Glielo avrei voluto dire dal vivo, ma non so farlo, non sono capace. L’ho fatto sul palco. Protetto dallo sguardo degli altri. Fuori luogo, esibizionista.
Per la finale a Roma mi gioco tutto. Sul conto mi sono rimasti mille euro, trecento per trucco e nail artist. I giornalisti quando mi chiamano pensano che io ora sia ricco: col libro ho guadagnato tremila euro di royalties nel 2019. In arrivo, prossimamente. Facciamo dunque questo piccolo investimento: occhi marchiati alla Jack Sparrow; sulle unghie, caratteri bianchi su fondo nero: Femminuccia, mi faccio scrivere.

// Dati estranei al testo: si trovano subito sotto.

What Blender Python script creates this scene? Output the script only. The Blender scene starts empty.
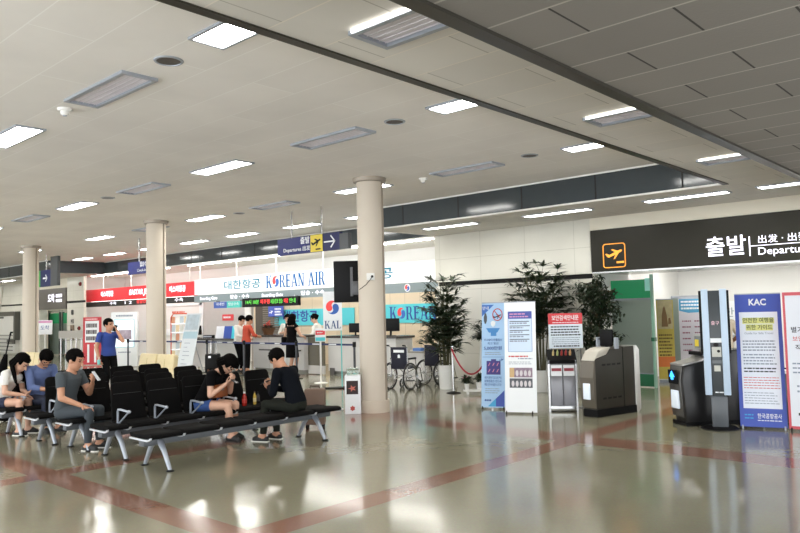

Il mio ragazzo al mio fianco, in un Ninfeo rarefatto, tutto veloce, velocissimo. Durante l’intervista l’eco perturbante dell’impianto audio mi stordisce, faccio senza pensare, senza sentire. Non mi fermo neanche quando a Zanchini si spegne il microfono, e prende a parlare senza emettere suono, all’improvviso piombato in un acquario.
50 voti, Febbre ultimo, 50 voti.
Veronesi vince e io sono felice. Scende verso il suo tavolo – Dori Ghezzi, Elisabetta Sgarbi – e vorrei andare a salutarlo. Immobile tra la mia agente e il mio ragazzo, sul prato di Villa Giulia, lo dico, dalle mie labbra, quattro parole. Vorrei – andare – a – salutarlo. Vai, mi incitano. Ma vai!
Barcollo sulle zeppe Valentino che domattina devo restituire – ho bevuto troppo senza mangiare – lo sfioro e dico: sono contento. Sorrisi, applausi.
Faccio ritorno al tavolo, raccolgo le mie cose e i piccoli omaggi della serata, mascherina col logo Strega, cartoline, cioccolatini racchiusi in una scatola di latta, illustrazione d’epoca. Mi vengono a comunicare: ti hanno invitato alla festa di Sandro, a casa sua, forse c’è anche Teresa, la più amata, da me.
Che cosa enorme. Tanto non saprei che dire. Meglio scrivere, gli mando un messaggio. Grazie del pensiero. Anche con Teresa, più messaggi che altro. Post, commenti, vocali su Whatsapp. Dal vivo l’ho vista una volta.
Più che dalla periferia, io vengo dal mondo dove non esiste corpo, rapporto diretto. Dove tutto accade senza accadere davvero.
Sul pulmino, tra San Benedetto e Cervo, mentre raccontava del mercato di Prato, la sua città, Sandro Veronesi mi ha detto: se vieni, una volta ti ci porto.